Search the material below for the word "objects". Copy every line that has it.

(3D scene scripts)
§

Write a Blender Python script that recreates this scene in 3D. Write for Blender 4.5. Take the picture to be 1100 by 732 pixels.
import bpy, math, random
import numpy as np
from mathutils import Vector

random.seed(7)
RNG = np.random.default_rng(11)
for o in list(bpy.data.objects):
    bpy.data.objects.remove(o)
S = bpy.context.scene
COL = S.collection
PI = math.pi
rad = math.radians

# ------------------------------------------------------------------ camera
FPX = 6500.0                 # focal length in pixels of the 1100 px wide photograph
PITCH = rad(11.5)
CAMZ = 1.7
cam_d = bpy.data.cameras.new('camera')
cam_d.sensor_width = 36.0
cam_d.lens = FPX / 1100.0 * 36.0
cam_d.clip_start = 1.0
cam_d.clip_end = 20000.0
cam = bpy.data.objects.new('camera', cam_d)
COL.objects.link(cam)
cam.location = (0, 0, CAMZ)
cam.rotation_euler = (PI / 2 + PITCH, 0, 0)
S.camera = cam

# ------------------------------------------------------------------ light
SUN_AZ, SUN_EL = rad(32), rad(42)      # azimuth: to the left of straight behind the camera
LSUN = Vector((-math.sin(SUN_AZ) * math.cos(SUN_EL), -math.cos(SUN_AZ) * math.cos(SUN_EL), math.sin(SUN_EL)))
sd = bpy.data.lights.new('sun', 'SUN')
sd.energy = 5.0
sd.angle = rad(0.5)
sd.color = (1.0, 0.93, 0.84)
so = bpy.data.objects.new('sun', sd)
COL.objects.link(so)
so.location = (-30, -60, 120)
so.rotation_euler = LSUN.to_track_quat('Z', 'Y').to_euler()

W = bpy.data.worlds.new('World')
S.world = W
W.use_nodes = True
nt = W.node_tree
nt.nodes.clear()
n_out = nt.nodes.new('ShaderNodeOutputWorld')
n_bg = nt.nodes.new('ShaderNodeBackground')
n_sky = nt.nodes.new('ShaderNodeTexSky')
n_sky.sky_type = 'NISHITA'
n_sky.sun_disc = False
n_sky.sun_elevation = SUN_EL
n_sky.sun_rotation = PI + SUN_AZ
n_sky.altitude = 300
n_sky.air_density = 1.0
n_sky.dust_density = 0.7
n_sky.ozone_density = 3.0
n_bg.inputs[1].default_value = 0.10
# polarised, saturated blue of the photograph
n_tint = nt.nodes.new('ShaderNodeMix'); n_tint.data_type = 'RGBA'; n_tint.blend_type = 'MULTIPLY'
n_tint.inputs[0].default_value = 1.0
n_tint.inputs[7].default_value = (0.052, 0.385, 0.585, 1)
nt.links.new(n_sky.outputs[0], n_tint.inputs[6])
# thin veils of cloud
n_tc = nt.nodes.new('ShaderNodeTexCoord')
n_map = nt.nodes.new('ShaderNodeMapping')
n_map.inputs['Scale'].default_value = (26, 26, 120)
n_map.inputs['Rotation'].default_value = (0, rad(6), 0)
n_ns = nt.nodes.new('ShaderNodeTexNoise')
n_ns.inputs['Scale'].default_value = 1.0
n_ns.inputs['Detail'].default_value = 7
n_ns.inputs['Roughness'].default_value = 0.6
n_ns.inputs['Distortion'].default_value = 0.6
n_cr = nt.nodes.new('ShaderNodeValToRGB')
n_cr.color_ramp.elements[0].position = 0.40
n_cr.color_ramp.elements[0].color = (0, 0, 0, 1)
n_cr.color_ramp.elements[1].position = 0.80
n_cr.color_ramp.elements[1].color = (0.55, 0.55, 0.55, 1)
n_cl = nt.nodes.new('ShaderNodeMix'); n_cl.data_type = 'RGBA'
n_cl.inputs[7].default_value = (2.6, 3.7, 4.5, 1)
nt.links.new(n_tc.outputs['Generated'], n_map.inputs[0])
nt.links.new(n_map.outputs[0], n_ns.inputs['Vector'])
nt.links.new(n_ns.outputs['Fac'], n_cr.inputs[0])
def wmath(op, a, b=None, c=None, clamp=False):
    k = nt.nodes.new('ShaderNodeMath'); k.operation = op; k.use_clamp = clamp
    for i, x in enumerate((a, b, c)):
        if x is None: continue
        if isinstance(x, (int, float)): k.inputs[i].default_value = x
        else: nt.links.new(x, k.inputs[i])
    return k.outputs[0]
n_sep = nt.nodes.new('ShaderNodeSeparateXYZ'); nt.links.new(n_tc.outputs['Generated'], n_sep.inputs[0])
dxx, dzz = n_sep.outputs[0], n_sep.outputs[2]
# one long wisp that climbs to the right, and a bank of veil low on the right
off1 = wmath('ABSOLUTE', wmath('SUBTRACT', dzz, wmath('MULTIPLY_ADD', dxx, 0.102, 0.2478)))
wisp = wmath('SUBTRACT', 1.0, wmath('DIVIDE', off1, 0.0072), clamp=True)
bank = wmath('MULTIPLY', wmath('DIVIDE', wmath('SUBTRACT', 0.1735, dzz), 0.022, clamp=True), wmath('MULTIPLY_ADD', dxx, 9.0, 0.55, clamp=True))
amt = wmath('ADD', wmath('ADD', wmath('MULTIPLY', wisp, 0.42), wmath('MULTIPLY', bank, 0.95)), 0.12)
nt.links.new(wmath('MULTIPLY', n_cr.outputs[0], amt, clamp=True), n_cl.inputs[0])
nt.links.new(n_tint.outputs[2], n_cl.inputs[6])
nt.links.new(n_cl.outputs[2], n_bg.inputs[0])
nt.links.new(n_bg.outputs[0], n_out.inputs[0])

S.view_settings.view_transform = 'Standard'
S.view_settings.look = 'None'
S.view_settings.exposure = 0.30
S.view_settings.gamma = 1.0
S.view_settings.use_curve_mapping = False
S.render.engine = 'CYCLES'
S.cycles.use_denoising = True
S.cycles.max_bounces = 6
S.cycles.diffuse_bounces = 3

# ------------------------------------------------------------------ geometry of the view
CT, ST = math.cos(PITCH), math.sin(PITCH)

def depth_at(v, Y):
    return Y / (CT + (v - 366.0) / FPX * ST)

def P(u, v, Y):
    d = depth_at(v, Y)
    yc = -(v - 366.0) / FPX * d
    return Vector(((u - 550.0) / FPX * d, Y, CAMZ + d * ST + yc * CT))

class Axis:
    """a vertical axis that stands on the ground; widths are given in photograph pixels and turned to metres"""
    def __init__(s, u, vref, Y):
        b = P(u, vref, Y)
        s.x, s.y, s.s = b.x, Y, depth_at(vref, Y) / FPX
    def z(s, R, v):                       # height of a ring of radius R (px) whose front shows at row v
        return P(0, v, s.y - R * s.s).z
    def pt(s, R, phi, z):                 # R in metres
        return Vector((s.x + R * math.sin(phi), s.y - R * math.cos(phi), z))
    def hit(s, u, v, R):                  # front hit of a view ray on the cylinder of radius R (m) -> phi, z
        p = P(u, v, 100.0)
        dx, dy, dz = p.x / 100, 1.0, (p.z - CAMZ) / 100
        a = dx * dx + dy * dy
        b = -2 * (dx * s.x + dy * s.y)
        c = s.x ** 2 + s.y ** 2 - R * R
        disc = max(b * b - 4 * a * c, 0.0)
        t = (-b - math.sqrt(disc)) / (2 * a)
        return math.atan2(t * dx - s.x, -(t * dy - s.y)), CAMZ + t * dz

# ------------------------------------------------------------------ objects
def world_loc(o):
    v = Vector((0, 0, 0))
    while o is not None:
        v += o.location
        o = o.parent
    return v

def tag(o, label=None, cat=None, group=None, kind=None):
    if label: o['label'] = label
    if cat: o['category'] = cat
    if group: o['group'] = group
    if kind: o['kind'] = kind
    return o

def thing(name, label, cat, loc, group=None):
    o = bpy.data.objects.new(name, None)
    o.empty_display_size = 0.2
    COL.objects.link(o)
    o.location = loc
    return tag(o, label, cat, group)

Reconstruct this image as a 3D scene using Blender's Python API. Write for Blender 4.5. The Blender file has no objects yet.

§

__REPLY TO THE EXERCISE__
for o in list(bpy.data.objects):
    bpy.data.objects.remove(o)
cam = bpy.data.objects.new('camera', cam_d)
COL.objects.link(cam)
so = bpy.data.objects.new('sun', sd)
COL.objects.link(so)
# ------------------------------------------------------------------ objects
    o = bpy.data.objects.new(name, None)
    COL.objects.link(o)
Reconstruct this image as a 3D scene using Blender's Python API. Write for Blender 4.5. The Blender file has no objects yet.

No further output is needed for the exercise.